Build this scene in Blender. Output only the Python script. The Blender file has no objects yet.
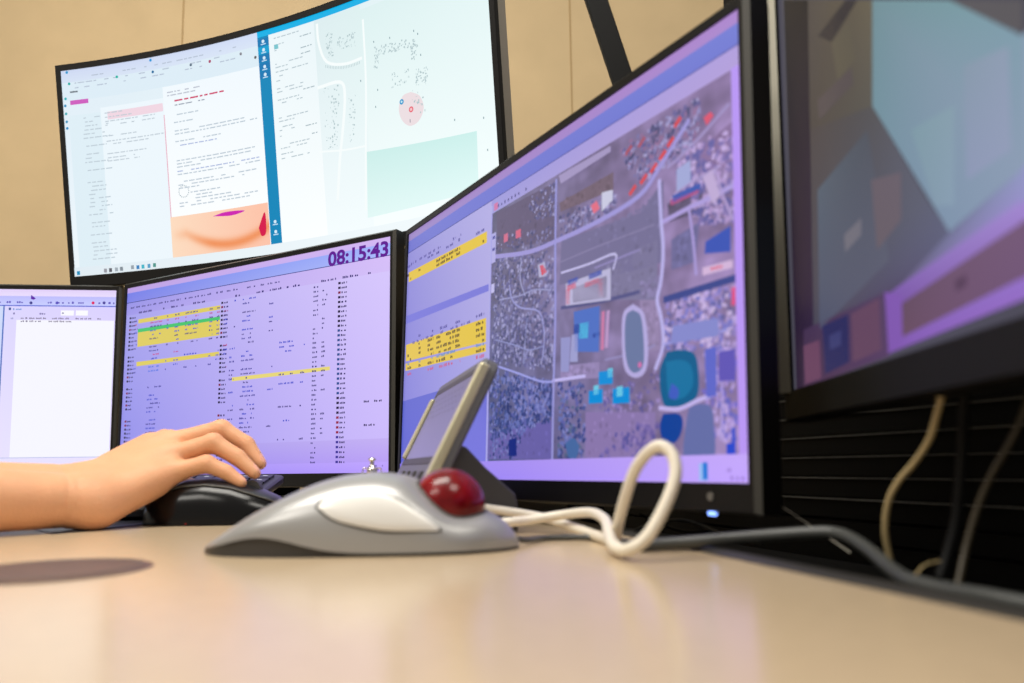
import bpy, bmesh, math, random
import numpy as np
from mathutils import Vector, Matrix, noise

# ------------------------------------------------------------------ frame
# lengths in millimetres, measured from the lens; z = 0 is lens height
ZC = 0.788            # lens height above the floor (m)
HD = 48.0             # lens height above the desk top (mm)
F, PITCH, SHIFT, ROLL = 750.0, .10857, 43.82, -.01363
scene = bpy.context.scene
COL = scene.collection
rnd = random.Random(7)

def W(p):
    return Vector((p[0] / 1000, p[1] / 1000, p[2] / 1000 + ZC))

cp, sp_ = math.cos(PITCH), math.sin(PITCH)
cr, sr = math.cos(ROLL), math.sin(ROLL)

def proj(p):
    yy = p[1] * cp + p[2] * sp_
    zz = -p[1] * sp_ + p[2] * cp
    u, v = F * p[0] / yy, -F * zz / yy
    return np.array((512 + cr * u - sr * v, 341.5 + SHIFT + sr * u + cr * v))

def at(px, py, Y):
    """point seen at that place of the photograph, Y mm in front of the lens"""
    u, v = px - 512, py - 341.5 - SHIFT
    u, v = cr * u + sr * v, -sr * u + cr * v
    d = np.array((u / F, 1, -v / F))
    d = np.array((d[0], d[1] * cp - d[2] * sp_, d[1] * sp_ + d[2] * cp))
    return d * (Y / d[1])

def on_desk(px, py, h=0.0):
    p = at(px, py, 1000.0)
    return p * ((-HD + h) / p[2])

# ------------------------------------------------------------------ materials
def lin(c):
    return tuple(((x / 255) / 12.92 if x / 255 <= .04045 else ((x / 255 + .055) / 1.055) ** 2.4) for x in c)

def mat(name, rgb, rough=.5, metal=0.0, spec=.5, noise_amt=0.0, noise_scale=60, bump=0.0, bump_scale=200, emit=None, emit_s=1.0, coat=0.0, sss=0.0, rgb2=None):
    m = bpy.data.materials.new(name); m.use_nodes = True
    nt = m.node_tree; b = nt.nodes['Principled BSDF']
    c = lin(rgb) + (1,)
    b.inputs['Base Color'].default_value = c
    b.inputs['Roughness'].default_value = rough
    b.inputs['Metallic'].default_value = metal
    b.inputs['Specular IOR Level'].default_value = spec
    b.inputs['Coat Weight'].default_value = coat
    b.inputs['Coat Roughness'].default_value = .08
    if sss:
        b.inputs['Subsurface Weight'].default_value = sss
        b.inputs['Subsurface Radius'].default_value = (1, .35, .2)
        b.inputs['Subsurface Scale'].default_value = .004
    if noise_amt or bump:
        tc = nt.nodes.new('ShaderNodeTexCoord')
    if noise_amt:
        n = nt.nodes.new('ShaderNodeTexNoise'); n.inputs['Scale'].default_value = noise_scale; n.inputs['Detail'].default_value = 4
        nt.links.new(tc.outputs['Object'], n.inputs['Vector'])
        r = nt.nodes.new('ShaderNodeValToRGB')
        k = 1 - noise_amt
        r.color_ramp.elements[0].position = .3; r.color_ramp.elements[1].position = .7
        r.color_ramp.elements[0].color = (lin(rgb2) + (1,)) if rgb2 else (c[0] * k, c[1] * k, c[2] * k, 1)
        r.color_ramp.elements[1].color = c
        nt.links.new(n.outputs['Fac'], r.inputs['Fac']); nt.links.new(r.outputs['Color'], b.inputs['Base Color'])
    if bump:
        n = nt.nodes.new('ShaderNodeTexNoise'); n.inputs['Scale'].default_value = bump_scale; n.inputs['Detail'].default_value = 3
        nt.links.new(tc.outputs['Object'], n.inputs['Vector'])
        bp = nt.nodes.new('ShaderNodeBump'); bp.inputs['Strength'].default_value = bump; bp.inputs['Distance'].default_value = .001
        nt.links.new(n.outputs['Fac'], bp.inputs['Height']); nt.links.new(bp.outputs['Normal'], b.inputs['Normal'])
    if emit:
        b.inputs['Emission Color'].default_value = lin(emit) + (1,); b.inputs['Emission Strength'].default_value = emit_s
    return m

def screen_mat(name, rough, spec):
    m = mat(name, (6, 6, 8), rough, spec=spec)
    nt = m.node_tree; b = nt.nodes['Principled BSDF']
    a = nt.nodes.new('ShaderNodeAttribute'); a.attribute_name = 'pixels'
    nt.links.new(a.outputs['Color'], b.inputs['Emission Color']); b.inputs['Emission Strength'].default_value = 1.0
    return m

M = dict(
    wall=mat('beige wall fabric', (208, 184, 144), .9, spec=.15, noise_amt=.08, noise_scale=9, bump=.25, bump_scale=500),
    seam=mat('wall seam', (176, 150, 110), .9, spec=.1),
    floor=mat('grey carpet', (88, 84, 80), .95, noise_amt=.3, noise_scale=300),
    desk=mat('beige desk laminate', (200, 178, 146), .21, spec=.5, noise_amt=.05, noise_scale=140),
    trim=mat('black desk edge', (46, 44, 40), .5, bump=.2, bump_scale=600),
    black=mat('black plastic', (15, 14, 13), .42, spec=.3, bump=.08, bump_scale=900),
    dark=mat('matt black plastic', (11, 11, 11), .6, spec=.2),
    edge=mat('dark grey plastic edge', (60, 59, 54), .4, spec=.5),
    silverback=mat('grey monitor back', (148, 142, 132), .45),
    slat=mat('black slat metal', (8, 8, 8), .6, spec=.2),
    slatlip=mat('slat lip', (118, 115, 108), .5),
    screen=screen_mat('lit screen', .38, .25),
    gloss=screen_mat('lit glossy screen', .3, .05),
    silver=mat('silver paint', (164, 164, 163), .34, metal=.4, spec=.5),
    silverbtn=mat('silver button', (226, 225, 220), .32, metal=.15, spec=.6),
    groove=mat('dark groove', (70, 68, 64), .6),
    grayplastic=mat('charcoal plastic', (62, 60, 58), .5),
    phone=mat('grey device plastic', (92, 92, 94), .42, bump=.05, bump_scale=700),
    phonerim=mat('silver device rim', (196, 190, 158), .32, metal=.45),
    red=mat('red marbled ball', (132, 0, 8), .22, spec=.35, coat=.05, noise_amt=.5, noise_scale=90, rgb2=(84, 0, 6)),
    white=mat('white cable', (232, 224, 206), .4),
    beigecable=mat('beige cable', (176, 156, 112), .45),
    greycable=mat('grey black cable', (66, 68, 66), .4),
    olive=mat('olive cable', (60, 52, 36), .45),
    chrome=mat('chrome', (214, 208, 196), .15, metal=1.0),
    mouse=mat('glossy black mouse', (9, 9, 10), .2, spec=.3),
    mousetop=mat('satin black mouse top', (26, 27, 32), .34, spec=.6),
    grommet=mat('brown grommet cover', (96, 66, 52), .5, noise_amt=.25, noise_scale=60),
    skin=mat('skin', (226, 168, 126), .5, spec=.35, noise_amt=.1, noise_scale=35, bump=.35, bump_scale=420, sss=.12),
    nail=mat('nail', (232, 172, 146), .25, spec=.5),
    blueled=mat('blue power light', (120, 160, 255), emit=(130, 165, 255), emit_s=2.2),
    redled=mat('red sensor light', (120, 10, 10), emit=(150, 14, 12), emit_s=.6),
    logo=mat('grey logo', (120, 118, 112), .4, metal=.4),
    pad=mat('dark mouse mat', (52, 54, 66), .3, spec=.5),
    lit_bevel_grey=mat('dull grey for lit bevel look', (196, 192, 176), .5, spec=.3),
    key=mat('black key', (30, 31, 34), .4),
    legend=mat('key legend', (190, 195, 205), .6),
)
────
Written request:
Quote, please, every line of the material above from its start through the line that has "return tuple(((x /", reproducing the words exactly and dropping any images.

Response:
Build this scene in Blender. Output only the Python script. The Blender file has no objects yet.
import bpy, bmesh, math, random
import numpy as np
from mathutils import Vector, Matrix, noise

# ------------------------------------------------------------------ frame
# lengths in millimetres, measured from the lens; z = 0 is lens height
ZC = 0.788            # lens height above the floor (m)
HD = 48.0             # lens height above the desk top (mm)
F, PITCH, SHIFT, ROLL = 750.0, .10857, 43.82, -.01363
scene = bpy.context.scene
COL = scene.collection
rnd = random.Random(7)

def W(p):
    return Vector((p[0] / 1000, p[1] / 1000, p[2] / 1000 + ZC))

cp, sp_ = math.cos(PITCH), math.sin(PITCH)
cr, sr = math.cos(ROLL), math.sin(ROLL)

def proj(p):
    yy = p[1] * cp + p[2] * sp_
    zz = -p[1] * sp_ + p[2] * cp
    u, v = F * p[0] / yy, -F * zz / yy
    return np.array((512 + cr * u - sr * v, 341.5 + SHIFT + sr * u + cr * v))

def at(px, py, Y):
    """point seen at that place of the photograph, Y mm in front of the lens"""
    u, v = px - 512, py - 341.5 - SHIFT
    u, v = cr * u + sr * v, -sr * u + cr * v
    d = np.array((u / F, 1, -v / F))
    d = np.array((d[0], d[1] * cp - d[2] * sp_, d[1] * sp_ + d[2] * cp))
    return d * (Y / d[1])

def on_desk(px, py, h=0.0):
    p = at(px, py, 1000.0)
    return p * ((-HD + h) / p[2])

# ------------------------------------------------------------------ materials
def lin(c):
    return tuple(((x / 255) / 12.92 if x / 255 <= .04045 else ((x / 255 + .055) / 1.055) ** 2.4) for x in c)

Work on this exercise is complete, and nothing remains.